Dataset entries
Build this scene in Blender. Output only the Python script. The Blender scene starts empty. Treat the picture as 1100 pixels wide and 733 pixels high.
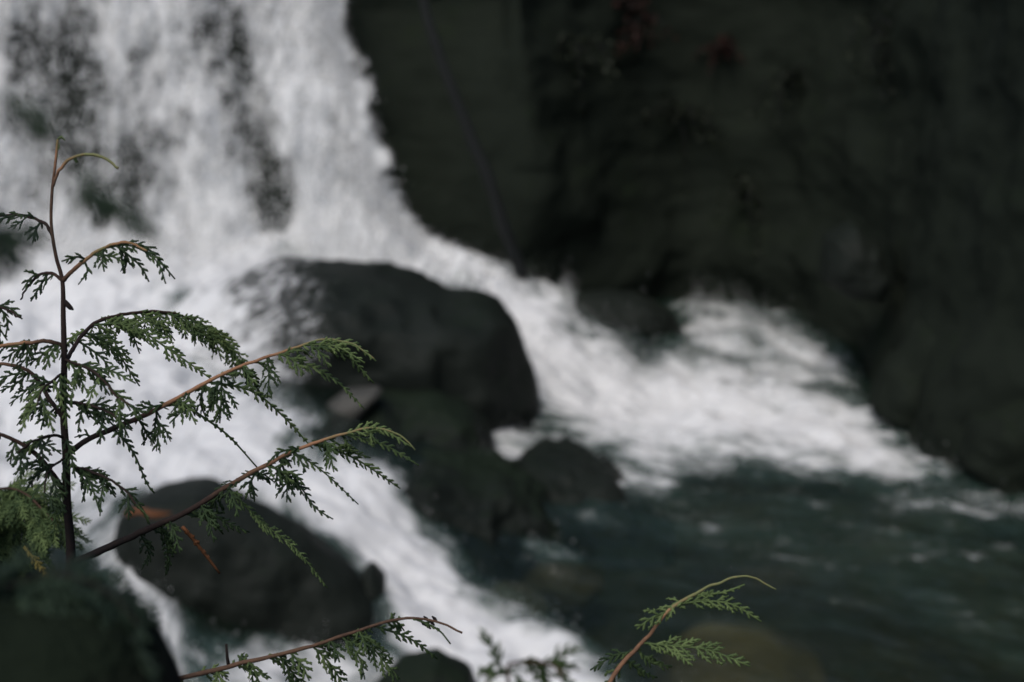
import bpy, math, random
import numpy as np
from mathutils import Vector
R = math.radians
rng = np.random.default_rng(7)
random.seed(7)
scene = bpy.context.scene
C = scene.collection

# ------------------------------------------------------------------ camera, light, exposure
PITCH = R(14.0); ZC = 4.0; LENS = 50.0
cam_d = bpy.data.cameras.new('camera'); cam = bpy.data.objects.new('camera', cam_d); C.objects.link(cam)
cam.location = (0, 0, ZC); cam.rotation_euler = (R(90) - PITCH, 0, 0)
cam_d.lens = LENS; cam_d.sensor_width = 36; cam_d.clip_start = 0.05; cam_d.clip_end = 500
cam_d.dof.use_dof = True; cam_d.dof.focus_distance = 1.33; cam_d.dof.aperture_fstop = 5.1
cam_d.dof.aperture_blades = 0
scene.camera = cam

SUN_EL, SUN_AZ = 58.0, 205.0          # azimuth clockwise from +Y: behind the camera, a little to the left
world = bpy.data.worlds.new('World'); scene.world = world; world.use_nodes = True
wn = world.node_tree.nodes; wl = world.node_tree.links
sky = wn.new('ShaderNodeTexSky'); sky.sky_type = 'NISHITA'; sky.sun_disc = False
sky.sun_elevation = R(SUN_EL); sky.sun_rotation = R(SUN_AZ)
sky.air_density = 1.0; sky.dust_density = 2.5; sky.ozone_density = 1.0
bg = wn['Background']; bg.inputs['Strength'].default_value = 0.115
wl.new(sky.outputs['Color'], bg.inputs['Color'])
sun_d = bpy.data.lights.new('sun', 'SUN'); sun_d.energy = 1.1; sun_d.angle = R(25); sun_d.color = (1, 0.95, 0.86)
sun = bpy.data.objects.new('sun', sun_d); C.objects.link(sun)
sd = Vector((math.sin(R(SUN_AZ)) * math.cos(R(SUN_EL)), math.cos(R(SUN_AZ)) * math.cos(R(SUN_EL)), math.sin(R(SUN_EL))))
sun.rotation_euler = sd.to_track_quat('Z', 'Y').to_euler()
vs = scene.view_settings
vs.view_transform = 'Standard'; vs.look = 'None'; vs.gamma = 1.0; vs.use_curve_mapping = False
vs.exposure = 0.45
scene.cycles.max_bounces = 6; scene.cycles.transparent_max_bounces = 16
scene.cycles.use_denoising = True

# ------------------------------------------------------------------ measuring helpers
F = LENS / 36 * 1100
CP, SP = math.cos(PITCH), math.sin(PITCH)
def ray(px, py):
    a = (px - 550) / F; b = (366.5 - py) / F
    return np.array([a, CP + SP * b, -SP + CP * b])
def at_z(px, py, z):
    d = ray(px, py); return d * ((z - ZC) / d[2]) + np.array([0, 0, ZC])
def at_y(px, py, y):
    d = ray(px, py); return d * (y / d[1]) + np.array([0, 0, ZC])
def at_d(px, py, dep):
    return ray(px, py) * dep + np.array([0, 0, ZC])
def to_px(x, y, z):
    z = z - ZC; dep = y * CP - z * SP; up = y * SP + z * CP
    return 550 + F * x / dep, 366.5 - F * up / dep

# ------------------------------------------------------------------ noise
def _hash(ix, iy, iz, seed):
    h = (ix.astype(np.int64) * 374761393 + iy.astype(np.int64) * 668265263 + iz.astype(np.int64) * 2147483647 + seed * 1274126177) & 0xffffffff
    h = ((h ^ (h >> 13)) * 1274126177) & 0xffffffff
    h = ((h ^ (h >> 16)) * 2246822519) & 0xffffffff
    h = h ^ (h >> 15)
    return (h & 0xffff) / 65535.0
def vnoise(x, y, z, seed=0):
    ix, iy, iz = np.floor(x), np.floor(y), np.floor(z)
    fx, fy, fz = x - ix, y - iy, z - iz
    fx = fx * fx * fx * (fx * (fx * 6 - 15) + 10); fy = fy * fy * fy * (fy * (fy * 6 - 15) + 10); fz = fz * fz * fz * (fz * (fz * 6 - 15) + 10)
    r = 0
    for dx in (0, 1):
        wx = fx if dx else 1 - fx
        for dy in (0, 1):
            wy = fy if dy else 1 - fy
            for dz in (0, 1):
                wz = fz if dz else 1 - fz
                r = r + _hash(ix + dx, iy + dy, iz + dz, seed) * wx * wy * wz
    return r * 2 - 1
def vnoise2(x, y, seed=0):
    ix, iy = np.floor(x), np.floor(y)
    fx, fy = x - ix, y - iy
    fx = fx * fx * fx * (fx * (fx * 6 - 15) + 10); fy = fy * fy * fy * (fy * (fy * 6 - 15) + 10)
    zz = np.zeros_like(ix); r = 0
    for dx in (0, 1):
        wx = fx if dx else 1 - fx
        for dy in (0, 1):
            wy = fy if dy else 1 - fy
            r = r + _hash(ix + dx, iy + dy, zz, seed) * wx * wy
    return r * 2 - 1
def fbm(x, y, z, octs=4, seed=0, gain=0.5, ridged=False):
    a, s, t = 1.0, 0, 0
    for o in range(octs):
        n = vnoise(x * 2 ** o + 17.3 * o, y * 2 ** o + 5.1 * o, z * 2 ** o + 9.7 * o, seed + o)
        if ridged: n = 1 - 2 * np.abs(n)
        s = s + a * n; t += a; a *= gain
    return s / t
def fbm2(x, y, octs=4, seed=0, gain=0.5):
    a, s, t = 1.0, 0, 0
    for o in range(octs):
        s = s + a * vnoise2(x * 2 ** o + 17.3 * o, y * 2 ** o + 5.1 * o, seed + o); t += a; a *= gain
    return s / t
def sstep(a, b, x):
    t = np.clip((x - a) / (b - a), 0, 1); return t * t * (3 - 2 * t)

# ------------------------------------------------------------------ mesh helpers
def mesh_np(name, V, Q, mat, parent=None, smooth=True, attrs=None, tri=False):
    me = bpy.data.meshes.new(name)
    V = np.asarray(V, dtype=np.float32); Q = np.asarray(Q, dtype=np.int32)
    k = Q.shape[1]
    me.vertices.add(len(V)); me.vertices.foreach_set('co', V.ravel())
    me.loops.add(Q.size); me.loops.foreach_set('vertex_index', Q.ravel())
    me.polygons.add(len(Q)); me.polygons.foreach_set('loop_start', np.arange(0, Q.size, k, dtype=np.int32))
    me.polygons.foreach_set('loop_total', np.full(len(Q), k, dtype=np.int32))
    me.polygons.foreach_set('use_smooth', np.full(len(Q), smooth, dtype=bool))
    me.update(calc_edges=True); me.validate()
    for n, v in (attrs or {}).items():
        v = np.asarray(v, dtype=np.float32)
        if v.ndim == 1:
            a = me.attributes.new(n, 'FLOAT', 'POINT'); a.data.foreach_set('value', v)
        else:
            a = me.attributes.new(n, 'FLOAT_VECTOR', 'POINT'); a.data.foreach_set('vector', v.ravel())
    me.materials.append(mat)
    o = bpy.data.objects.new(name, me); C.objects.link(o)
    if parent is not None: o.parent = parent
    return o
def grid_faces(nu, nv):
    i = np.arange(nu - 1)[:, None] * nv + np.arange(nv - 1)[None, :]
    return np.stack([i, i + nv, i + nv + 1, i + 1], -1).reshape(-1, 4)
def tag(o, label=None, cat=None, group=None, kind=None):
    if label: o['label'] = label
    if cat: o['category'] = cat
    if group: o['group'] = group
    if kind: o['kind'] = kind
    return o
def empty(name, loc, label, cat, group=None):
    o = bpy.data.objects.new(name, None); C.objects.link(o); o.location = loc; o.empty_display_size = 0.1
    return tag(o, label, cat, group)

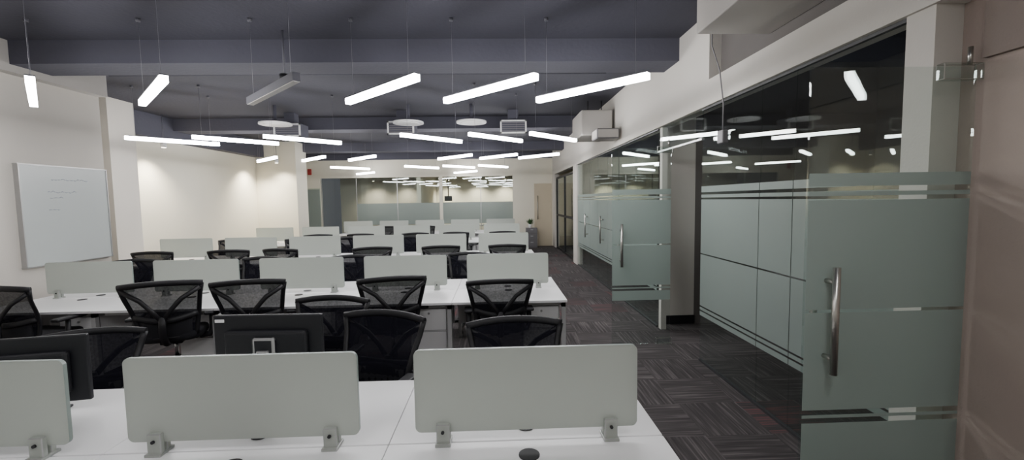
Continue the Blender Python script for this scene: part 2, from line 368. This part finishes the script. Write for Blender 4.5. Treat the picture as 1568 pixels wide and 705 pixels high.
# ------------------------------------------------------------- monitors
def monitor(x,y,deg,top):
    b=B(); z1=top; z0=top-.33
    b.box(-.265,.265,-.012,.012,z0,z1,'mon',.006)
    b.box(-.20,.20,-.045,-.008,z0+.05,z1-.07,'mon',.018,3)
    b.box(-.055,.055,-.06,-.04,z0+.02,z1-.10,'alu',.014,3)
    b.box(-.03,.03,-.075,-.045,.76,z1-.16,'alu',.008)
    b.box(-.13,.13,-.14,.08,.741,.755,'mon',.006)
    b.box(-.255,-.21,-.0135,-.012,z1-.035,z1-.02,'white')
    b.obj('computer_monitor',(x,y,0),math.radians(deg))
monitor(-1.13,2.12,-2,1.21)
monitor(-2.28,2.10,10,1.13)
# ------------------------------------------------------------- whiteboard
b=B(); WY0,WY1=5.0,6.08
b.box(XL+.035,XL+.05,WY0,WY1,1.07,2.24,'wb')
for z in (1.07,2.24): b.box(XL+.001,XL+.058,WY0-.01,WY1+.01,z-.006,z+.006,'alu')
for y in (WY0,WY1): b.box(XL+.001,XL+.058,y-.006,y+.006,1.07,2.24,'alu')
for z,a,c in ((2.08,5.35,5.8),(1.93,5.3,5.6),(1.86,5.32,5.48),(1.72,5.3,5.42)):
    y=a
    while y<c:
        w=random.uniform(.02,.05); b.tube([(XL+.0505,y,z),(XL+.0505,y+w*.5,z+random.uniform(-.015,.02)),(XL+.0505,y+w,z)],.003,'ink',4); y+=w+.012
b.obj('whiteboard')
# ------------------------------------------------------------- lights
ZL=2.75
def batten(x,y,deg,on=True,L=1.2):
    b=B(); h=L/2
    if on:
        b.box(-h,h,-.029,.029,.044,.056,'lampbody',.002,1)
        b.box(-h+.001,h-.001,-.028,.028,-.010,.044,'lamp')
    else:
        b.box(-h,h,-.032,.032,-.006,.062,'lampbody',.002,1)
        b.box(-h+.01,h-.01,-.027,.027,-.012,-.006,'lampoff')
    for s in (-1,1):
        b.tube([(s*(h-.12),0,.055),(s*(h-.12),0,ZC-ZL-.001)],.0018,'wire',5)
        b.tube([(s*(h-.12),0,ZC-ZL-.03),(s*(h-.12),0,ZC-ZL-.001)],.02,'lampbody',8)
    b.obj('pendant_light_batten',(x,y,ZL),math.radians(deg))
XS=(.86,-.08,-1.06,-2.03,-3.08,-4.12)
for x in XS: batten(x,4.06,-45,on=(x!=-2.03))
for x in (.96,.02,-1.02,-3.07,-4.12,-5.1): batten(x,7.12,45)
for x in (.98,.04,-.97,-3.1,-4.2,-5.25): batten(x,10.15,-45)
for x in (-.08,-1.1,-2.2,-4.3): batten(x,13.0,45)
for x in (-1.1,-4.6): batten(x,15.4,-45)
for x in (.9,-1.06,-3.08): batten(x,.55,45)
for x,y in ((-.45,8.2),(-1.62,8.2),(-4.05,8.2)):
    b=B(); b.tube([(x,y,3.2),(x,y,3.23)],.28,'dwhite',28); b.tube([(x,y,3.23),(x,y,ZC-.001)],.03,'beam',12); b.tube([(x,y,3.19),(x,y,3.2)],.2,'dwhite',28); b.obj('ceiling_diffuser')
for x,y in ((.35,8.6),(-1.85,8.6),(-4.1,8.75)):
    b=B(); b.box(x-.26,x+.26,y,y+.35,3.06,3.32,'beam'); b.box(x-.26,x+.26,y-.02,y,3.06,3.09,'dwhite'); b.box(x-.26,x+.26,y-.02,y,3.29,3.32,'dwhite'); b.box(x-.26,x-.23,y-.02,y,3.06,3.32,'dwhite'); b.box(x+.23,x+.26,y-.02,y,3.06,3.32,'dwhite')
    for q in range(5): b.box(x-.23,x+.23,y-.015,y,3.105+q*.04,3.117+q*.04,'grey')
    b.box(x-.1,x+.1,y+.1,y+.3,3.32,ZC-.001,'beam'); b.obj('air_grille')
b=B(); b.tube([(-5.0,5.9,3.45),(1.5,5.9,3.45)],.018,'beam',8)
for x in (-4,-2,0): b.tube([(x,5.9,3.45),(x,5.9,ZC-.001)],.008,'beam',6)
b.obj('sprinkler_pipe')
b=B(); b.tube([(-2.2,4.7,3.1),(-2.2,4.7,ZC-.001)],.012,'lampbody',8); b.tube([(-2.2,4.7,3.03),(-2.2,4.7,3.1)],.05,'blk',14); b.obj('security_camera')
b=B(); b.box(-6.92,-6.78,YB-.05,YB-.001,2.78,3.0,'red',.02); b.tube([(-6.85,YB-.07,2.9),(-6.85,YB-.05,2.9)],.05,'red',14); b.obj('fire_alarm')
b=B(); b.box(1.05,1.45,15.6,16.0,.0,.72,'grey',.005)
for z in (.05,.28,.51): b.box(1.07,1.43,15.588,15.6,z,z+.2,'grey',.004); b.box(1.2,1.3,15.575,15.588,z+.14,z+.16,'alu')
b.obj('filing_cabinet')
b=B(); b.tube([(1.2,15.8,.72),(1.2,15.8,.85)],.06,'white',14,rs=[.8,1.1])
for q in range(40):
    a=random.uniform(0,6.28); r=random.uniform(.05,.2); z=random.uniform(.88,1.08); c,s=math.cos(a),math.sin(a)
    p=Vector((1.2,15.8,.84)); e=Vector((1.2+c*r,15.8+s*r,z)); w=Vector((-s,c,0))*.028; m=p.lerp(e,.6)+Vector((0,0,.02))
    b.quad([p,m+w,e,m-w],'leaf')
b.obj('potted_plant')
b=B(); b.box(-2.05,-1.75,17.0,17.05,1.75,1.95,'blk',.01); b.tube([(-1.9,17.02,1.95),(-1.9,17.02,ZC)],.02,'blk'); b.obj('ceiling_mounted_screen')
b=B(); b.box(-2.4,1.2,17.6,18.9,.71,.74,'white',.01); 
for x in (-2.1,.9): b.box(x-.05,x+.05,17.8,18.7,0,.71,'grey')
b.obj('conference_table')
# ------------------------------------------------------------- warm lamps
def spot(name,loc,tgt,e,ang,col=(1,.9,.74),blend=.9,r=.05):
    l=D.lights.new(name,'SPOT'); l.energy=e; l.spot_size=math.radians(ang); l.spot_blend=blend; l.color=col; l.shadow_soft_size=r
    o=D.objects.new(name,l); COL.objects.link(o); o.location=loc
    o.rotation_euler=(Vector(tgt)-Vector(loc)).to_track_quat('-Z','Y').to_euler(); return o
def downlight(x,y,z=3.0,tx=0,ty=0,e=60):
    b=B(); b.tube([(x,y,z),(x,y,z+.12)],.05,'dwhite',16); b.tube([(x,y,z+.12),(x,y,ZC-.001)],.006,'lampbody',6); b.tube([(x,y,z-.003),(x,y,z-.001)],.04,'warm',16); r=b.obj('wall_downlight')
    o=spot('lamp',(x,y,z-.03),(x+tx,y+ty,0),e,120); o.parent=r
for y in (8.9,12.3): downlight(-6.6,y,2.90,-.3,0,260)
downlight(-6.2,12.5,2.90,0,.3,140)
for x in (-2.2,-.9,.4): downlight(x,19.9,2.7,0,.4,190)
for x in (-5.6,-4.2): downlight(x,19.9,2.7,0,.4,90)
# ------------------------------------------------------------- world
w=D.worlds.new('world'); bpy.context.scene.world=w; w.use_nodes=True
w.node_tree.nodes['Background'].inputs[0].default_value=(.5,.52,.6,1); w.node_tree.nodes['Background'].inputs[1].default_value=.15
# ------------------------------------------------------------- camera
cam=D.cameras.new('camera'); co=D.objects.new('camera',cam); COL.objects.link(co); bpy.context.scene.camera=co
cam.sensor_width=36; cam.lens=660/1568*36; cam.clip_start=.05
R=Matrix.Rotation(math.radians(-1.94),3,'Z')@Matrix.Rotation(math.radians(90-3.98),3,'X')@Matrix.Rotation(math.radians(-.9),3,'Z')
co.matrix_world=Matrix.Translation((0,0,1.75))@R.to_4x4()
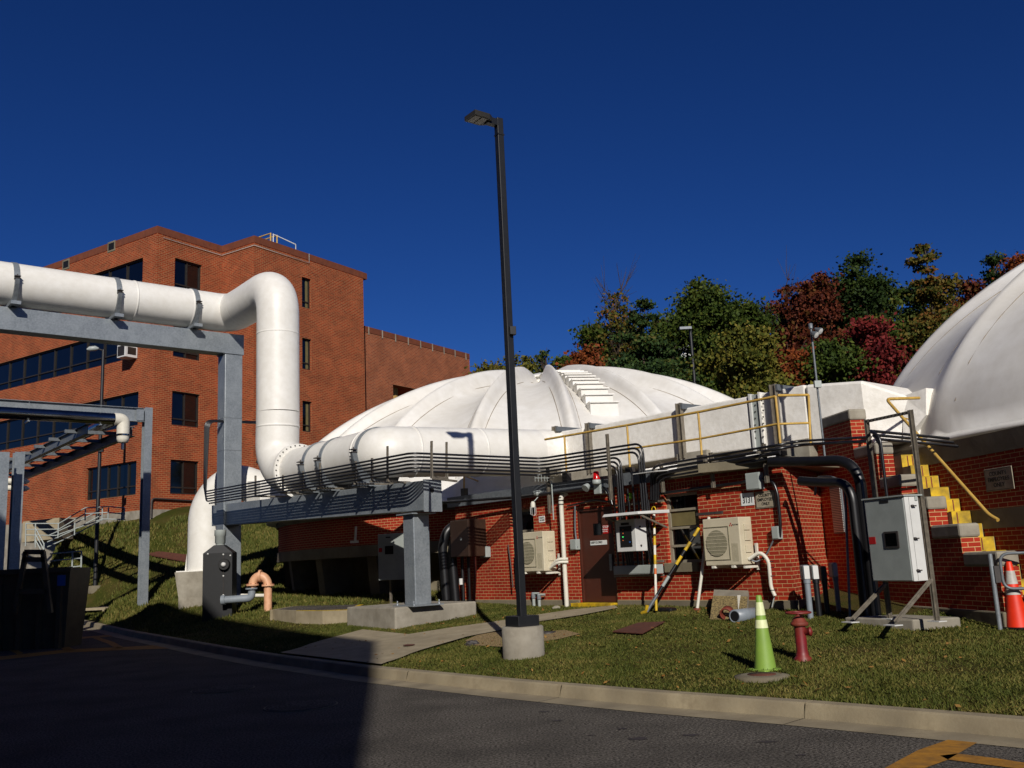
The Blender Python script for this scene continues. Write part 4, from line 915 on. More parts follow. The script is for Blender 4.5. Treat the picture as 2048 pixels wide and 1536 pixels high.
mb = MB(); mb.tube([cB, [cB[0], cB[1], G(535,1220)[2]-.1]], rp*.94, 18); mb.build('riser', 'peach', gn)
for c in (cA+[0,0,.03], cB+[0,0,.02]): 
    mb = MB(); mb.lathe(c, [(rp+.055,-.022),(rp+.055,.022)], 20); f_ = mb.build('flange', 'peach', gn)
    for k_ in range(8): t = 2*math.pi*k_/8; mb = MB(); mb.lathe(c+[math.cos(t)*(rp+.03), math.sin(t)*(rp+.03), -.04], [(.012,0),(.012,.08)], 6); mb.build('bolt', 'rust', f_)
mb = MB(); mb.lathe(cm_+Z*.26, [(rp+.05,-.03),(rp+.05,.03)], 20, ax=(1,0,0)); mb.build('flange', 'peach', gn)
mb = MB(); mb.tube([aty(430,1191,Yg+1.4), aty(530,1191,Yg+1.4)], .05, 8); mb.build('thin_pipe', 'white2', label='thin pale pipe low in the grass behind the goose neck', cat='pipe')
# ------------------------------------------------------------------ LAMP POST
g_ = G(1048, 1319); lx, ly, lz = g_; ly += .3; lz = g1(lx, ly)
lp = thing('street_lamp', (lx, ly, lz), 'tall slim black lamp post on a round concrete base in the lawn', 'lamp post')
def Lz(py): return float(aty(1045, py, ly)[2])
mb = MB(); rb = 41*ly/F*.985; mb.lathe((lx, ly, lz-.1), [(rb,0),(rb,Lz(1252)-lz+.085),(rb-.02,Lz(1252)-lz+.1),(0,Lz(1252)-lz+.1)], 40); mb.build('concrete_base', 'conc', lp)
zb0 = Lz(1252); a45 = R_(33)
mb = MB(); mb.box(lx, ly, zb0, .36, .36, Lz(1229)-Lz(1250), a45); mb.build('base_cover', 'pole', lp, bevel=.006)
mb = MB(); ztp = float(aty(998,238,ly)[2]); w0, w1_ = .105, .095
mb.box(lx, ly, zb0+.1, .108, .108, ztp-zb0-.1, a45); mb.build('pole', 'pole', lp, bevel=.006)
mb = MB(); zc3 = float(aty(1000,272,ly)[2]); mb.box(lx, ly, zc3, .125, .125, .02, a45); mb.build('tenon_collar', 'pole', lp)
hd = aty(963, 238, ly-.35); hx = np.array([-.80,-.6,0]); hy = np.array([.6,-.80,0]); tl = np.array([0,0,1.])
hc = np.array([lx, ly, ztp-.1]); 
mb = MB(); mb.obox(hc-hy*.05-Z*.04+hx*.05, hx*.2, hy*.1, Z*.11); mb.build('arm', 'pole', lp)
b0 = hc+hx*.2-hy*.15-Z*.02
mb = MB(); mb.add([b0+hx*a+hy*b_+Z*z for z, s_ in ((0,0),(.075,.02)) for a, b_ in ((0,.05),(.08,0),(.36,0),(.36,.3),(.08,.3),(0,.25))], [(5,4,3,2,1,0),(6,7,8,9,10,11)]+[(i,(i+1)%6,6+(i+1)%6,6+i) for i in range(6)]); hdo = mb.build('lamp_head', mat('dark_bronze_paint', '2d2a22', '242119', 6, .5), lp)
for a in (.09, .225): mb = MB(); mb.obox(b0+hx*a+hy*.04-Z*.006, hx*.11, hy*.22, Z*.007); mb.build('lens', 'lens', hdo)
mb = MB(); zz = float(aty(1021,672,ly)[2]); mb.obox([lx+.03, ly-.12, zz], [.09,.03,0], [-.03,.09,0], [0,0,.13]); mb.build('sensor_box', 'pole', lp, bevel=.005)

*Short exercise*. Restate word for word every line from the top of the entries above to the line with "scene.camera = cam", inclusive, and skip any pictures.

*Solved exercise*.
Build this scene in Blender. Output only the Python script. The Blender scene starts empty. Treat the picture as 1100 pixels wide and 733 pixels high.
import bpy, math, random
import numpy as np
from mathutils import Vector
R = math.radians
rng = np.random.default_rng(7)
random.seed(7)
scene = bpy.context.scene
C = scene.collection

# ------------------------------------------------------------------ camera, light, exposure
PITCH = R(14.0); ZC = 4.0; LENS = 50.0
cam_d = bpy.data.cameras.new('camera'); cam = bpy.data.objects.new('camera', cam_d); C.objects.link(cam)
cam.location = (0, 0, ZC); cam.rotation_euler = (R(90) - PITCH, 0, 0)
cam_d.lens = LENS; cam_d.sensor_width = 36; cam_d.clip_start = 0.05; cam_d.clip_end = 500
cam_d.dof.use_dof = True; cam_d.dof.focus_distance = 1.33; cam_d.dof.aperture_fstop = 5.1
cam_d.dof.aperture_blades = 0
scene.camera = cam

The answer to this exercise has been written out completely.